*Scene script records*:
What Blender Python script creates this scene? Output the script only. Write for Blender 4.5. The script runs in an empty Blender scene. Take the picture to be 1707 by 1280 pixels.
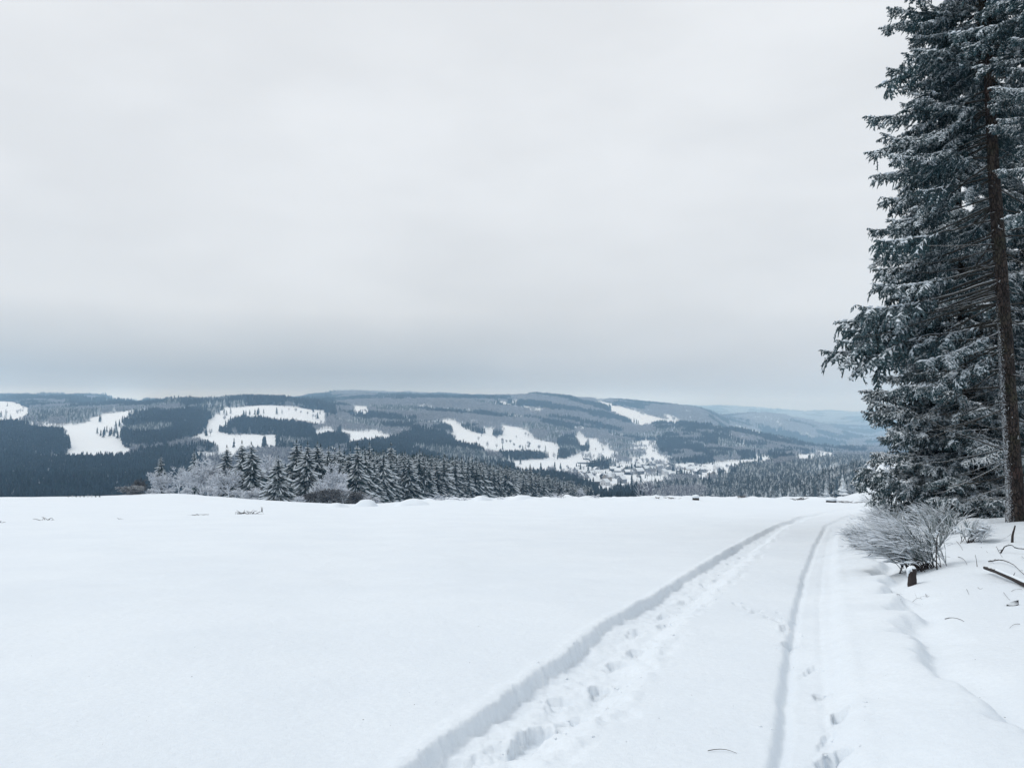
import bpy, math, time
import numpy as np
from mathutils import Vector, Matrix
T0 = time.time()
S = bpy.context.scene
COL = S.collection
R = math.radians
rng = np.random.default_rng(11)

# ------------------------------------------------------------------ camera, world, sun, exposure
CZ, FPX, PITCH = 1.65, 1289.0, math.atan(50 / 1289.0)
cam = bpy.data.cameras.new('camera')
cam.sensor_width = 36.0
cam.lens = 36.0 * FPX / 1707.0
cam.clip_start, cam.clip_end = 0.1, 40000
cam_o = bpy.data.objects.new('camera', cam)
COL.objects.link(cam_o)
cam_o.location = (0, 0, CZ)
cam_o.rotation_euler = (R(90) + PITCH, 0, 0)
S.camera = cam_o

SUN_EL, SUN_AZ = R(52), R(-72)            # azimuth measured from +Y towards +X: the light comes from the left
HAZE_DENSITY = 1.5e-4
HAZE_COLOR = (0.41, 0.68, 1.0)

W = bpy.data.worlds.new('World')
S.world = W
W.use_nodes = True
nt = W.node_tree
nt.nodes.clear()


class NB:
    """small node-tree helper"""
    def __init__(self, t):
        self.t = t
        self.n = t.nodes
        self.l = t.links

    def node(self, kind, **kw):
        nd = self.n.new(kind)
        for k, v in kw.items():
            setattr(nd, k, v)
        return nd

    def put(self, sock, v):
        if isinstance(v, bpy.types.NodeSocket):
            self.l.new(v, sock)
        elif v is not None:
            sock.default_value = v

    def math(self, op, a, b=None, c=None, clamp=False):
        nd = self.node('ShaderNodeMath', operation=op, use_clamp=clamp)
        for i, v in enumerate((a, b, c)):
            if v is not None:
                self.put(nd.inputs[i], v)
        return nd.outputs[0]

    def mapr(self, v, a, b, c=0.0, d=1.0, smooth=True):
        nd = self.node('ShaderNodeMapRange', interpolation_type='SMOOTHSTEP' if smooth else 'LINEAR')
        self.put(nd.inputs['Value'], v)
        for k, x in zip(('From Min', 'From Max', 'To Min', 'To Max'), (a, b, c, d)):
            self.put(nd.inputs[k], x)
        return nd.outputs[0]

    def mix(self, f, a, b, mode='MIX'):
        nd = self.node('ShaderNodeMix', data_type='RGBA', blend_type=mode)
        self.put(nd.inputs[0], f)
        self.put(nd.inputs[6], a if isinstance(a, bpy.types.NodeSocket) else (*a[:3], 1))
        self.put(nd.inputs[7], b if isinstance(b, bpy.types.NodeSocket) else (*b[:3], 1))
        return nd.outputs[2]

    def noise(self, vec, scale, detail=3, rough=0.5, dim='3D'):
        nd = self.node('ShaderNodeTexNoise', noise_dimensions=dim)
        if vec is not None:
            self.l.new(vec, nd.inputs['Vector'])
        nd.inputs['Scale'].default_value = scale
        nd.inputs['Detail'].default_value = detail
        nd.inputs['Roughness'].default_value = rough
        return nd.outputs[0]

    def ramp(self, f, stops):
        nd = self.node('ShaderNodeValToRGB')
        self.put(nd.inputs[0], f)
        e = nd.color_ramp.elements
        while len(e) < len(stops):
            e.new(0.5)
        for el, (p, c) in zip(e, stops):
            el.position = p
            el.color = (*c, 1) if len(c) == 3 else c
        return nd.outputs[0]


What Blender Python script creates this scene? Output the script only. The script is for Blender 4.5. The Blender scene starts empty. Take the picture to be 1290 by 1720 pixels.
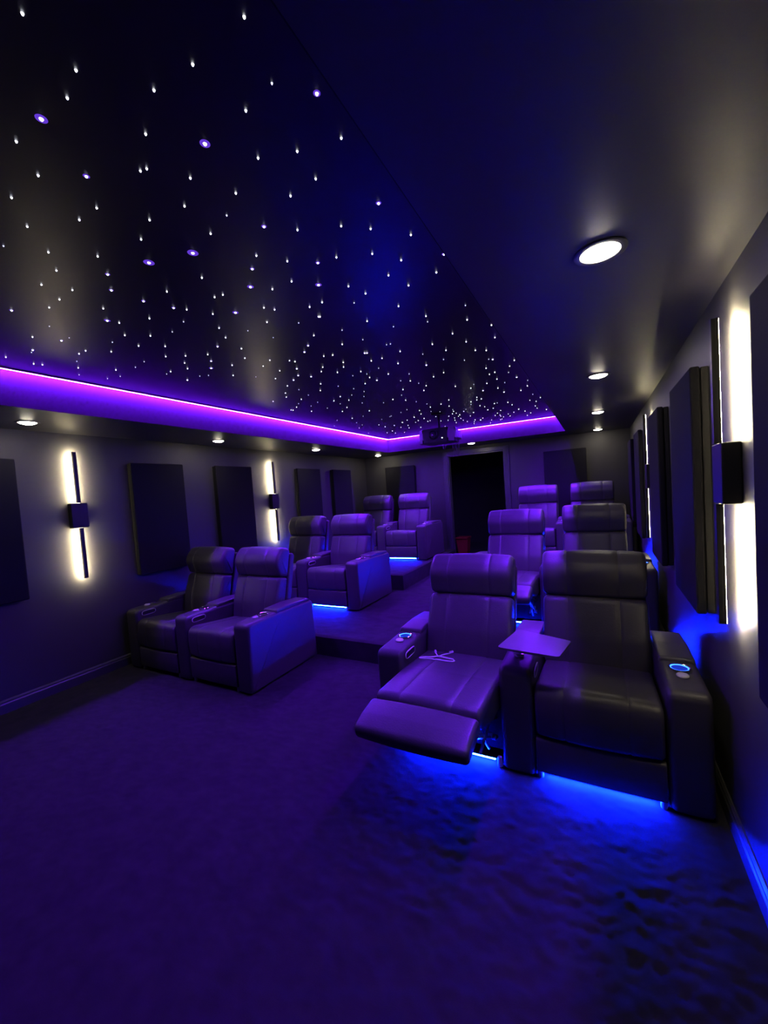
import bpy, bmesh, math, random
from mathutils import Vector, Matrix, noise

# ---------------------------------------------------------------- camera
C = bpy.context.scene
COL = C.collection
YAW, PITCH, ROLL, FPX, EYE = -0.4922, -0.0472, -0.0686, 674.3, 1.6
fwd = Vector((math.sin(YAW)*math.cos(PITCH), math.cos(YAW)*math.cos(PITCH), math.sin(PITCH)))
r0 = Vector((math.cos(YAW), -math.sin(YAW), 0)); u0 = r0.cross(fwd)
rt = r0*math.cos(ROLL) + u0*math.sin(ROLL); up = u0*math.cos(ROLL) - r0*math.sin(ROLL)
cam_d = bpy.data.cameras.new('camera'); cam = bpy.data.objects.new('camera', cam_d); COL.objects.link(cam)
cam_d.sensor_fit = 'HORIZONTAL'; cam_d.sensor_width = 36.0; cam_d.lens = FPX/1290*36.0
cam_d.clip_start = 0.02; cam_d.clip_end = 60
M = Matrix((rt, up, -fwd)).transposed().to_4x4(); M.translation = (0, 0, EYE); cam.matrix_world = M
C.camera = cam

# ---------------------------------------------------------------- world, light levels, exposure
W = bpy.data.worlds.new('World'); C.world = W; W.use_nodes = True
W.node_tree.nodes['Background'].inputs[0].default_value = (0, 0, 0, 1)
W.node_tree.nodes['Background'].inputs[1].default_value = 0.0
C.view_settings.view_transform = 'Standard'; C.view_settings.look = 'None'
C.view_settings.gamma = 1.0; C.view_settings.exposure = 0.0; C.view_settings.use_curve_mapping = False
C.cycles.use_denoising = True
VIOLET, VIOLET_L = (0.15, 0.008, 1.0), 1120.0      # cove strip
BLUE, BLUE_L = (0.0008, 0.008, 1.0), 3400.0         # strips under the seats
WARM, SCONCE_L = (1.0, 0.86, 0.50), 400.0          # wall lights
LAMP_COL, LAMP_L = (1.0, 0.91, 0.70), 88.0        # downlights
STAR_L = 7.0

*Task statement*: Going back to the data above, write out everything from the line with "by 1720 pixels." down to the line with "from mathutils import Vector, Matrix, noise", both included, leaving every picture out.

*Reply*:
What Blender Python script creates this scene? Output the script only. The script is for Blender 4.5. The Blender scene starts empty. Take the picture to be 1290 by 1720 pixels.
import bpy, bmesh, math, random
from mathutils import Vector, Matrix, noise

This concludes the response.